Far more successful are The Bourne Identity and its two sequels, The Bourne Supremacy and The Bourne Ultimatum. These felt like the action movies for grown-ups I’d been waiting for. They were well-written and superbly acted, with attention paid to characterisation and dialogue, and yet they also contained the most extraordinary car chases and fights you could see on celluloid. And while these sequences were superbly staged, directed and edited, they were all the more exciting for being integrated within a compelling narrative and enacted by characters the audience came to believe in. As his hands scrabble for rolled-up magazines or ballpoints to fend off terrifying crunching blows, and cars pursue him at disorientating speeds, we fear for Bourne in a way we never do in a Lethal Weapon or a Die Hard. This is due not just to Paul Greengrass’s riveting visual style, but also to Matt Damon’s empathetic performance, which manages to make Bourne both an iconic figure of danger (it is significant that the posters are confident enough to proclaim “Matt Damon is Jason Bourne”, an honour reserved for mythic figures like Bond), and a person with a sympathetic quandary. The supporting performances are also of a higher calibre than almost any action movie. Franke Potente, as Marie, is a far more well-rounded love interest than any of the Bond girls, while Joan Allen has such a strong presence as CIA boss Pam Landy that the character increases in stature as the films progress. The presence of Brian Cox, Chris Cooper, David Straitairn and Julia Stiles also helps to create an interesting gallery of characters, in contrast to Casino Royale and Quantum of Solace which tend to grip less when Bond is off the screen (despite Judi Dench’s presence, the scenes with MI6 and government officials are the least memorable in both films due to bland characterisation and dull casting).

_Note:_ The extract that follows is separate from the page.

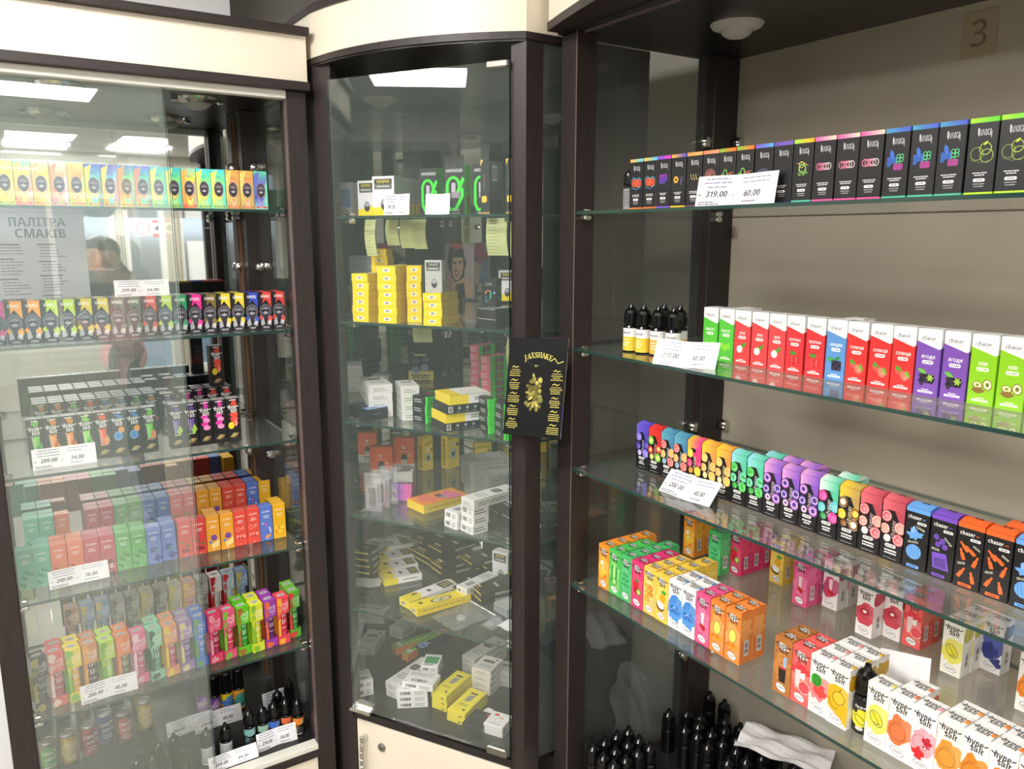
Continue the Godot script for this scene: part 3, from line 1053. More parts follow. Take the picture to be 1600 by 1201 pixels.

Unfortunately, the other way forward for action movies, rather than grasp the aesthetic potential of the genre, is to deny the genre itself, in much the same way that science fiction writers have found supposed literary respectability by denying that they write it. When Daniel Craig took over as James Bond, there was an emphasis on how the series would become darker, grittier and more realistic, and grapple with Bond himself as a character. Action movies are in fact not very well-equipped to do this, partly because so much screentime is taken up by setpieces, and partly because their heroes need a degree of superhuman ability if they are to take part in an action sequence, and a degree of implausibility in their origin in order to set them apart from other men. James Bond, Indiana Jones, Bruce Wayne and even Jason Bourne are all ridiculous creations (not that there’s anything wrong with that), to say nothing of the ones that get bitten by radioactive spiders or exposed to gamma rays. This renders attempts at three-dimensional drama unsuccessful: the only emotion behind Quantum of Solace is that Bond is upset at the death of his girlfriend but trying not to let it show, while each of the characters’ predicament, background and psychological profile in The Dark Knight can be summed up in five words or less: Harvey Dent is idealistic, Batman hates crime, the Joker likes crime, Commissioner Gordon is the only incorruptible cop.

And yet, while these movies are trying and failing to be dramas, they are also failing to do what they can do so brilliantly. For all that has been written about The Dark Knight, no critics seemed to notice its most important flaw: the film only had one decent action sequence. The opening sequence in which we first see Batman in action is very flat and seems to end before it’s got started. Clearly the movie is keen to move onto its scenes of human drama, and yet if had started with a gripping action sequence these scenes would be so much more charged and our interest in these characters so much stronger. The scene that most of us will remember from The Dark Knight – and the scene that people will have discussed so animatedly as they left the cinema – isn’t any of the confrontations between the Joker and Batman or the anguished scenes with the Joker and Harvey Dent, but the lavish setpiece in which Batman pursues the Joker, running riot in a huge truck, on the Batpod, a gigantic motorcycle that looks like the kind of bike the devil would ride, only even cooler. It is scenes like this that are the heart and soul of these movies, and create aesthetic joys that can be found in no other type of movie.

So what next for the action film? It must maintain a tightrope balance between two courses ahead. On the one hand, it must continue to increase its ambitions, and to learn the lesson from the Bourne trilogy that just because a movie contains action setpieces doesn’t mean it can’t have good dialogue and interesting plotting, characterisation and ambience. At the same time, it must remember that action itself is crucial to its distinctiveness: to move in the direction of The Dark Knight and Quantum of Solace is to throw out the baby with the bathwater. Stephen King, talking of the difference between sensationalist and literary fiction, suggested that the latter were cars with exquisite bodywork but no engine. Action movies can have ferocious engines, with a kick to them you won’t find in classier-looking models, but that doesn’t mean to say we can’t improve the paintwork a little.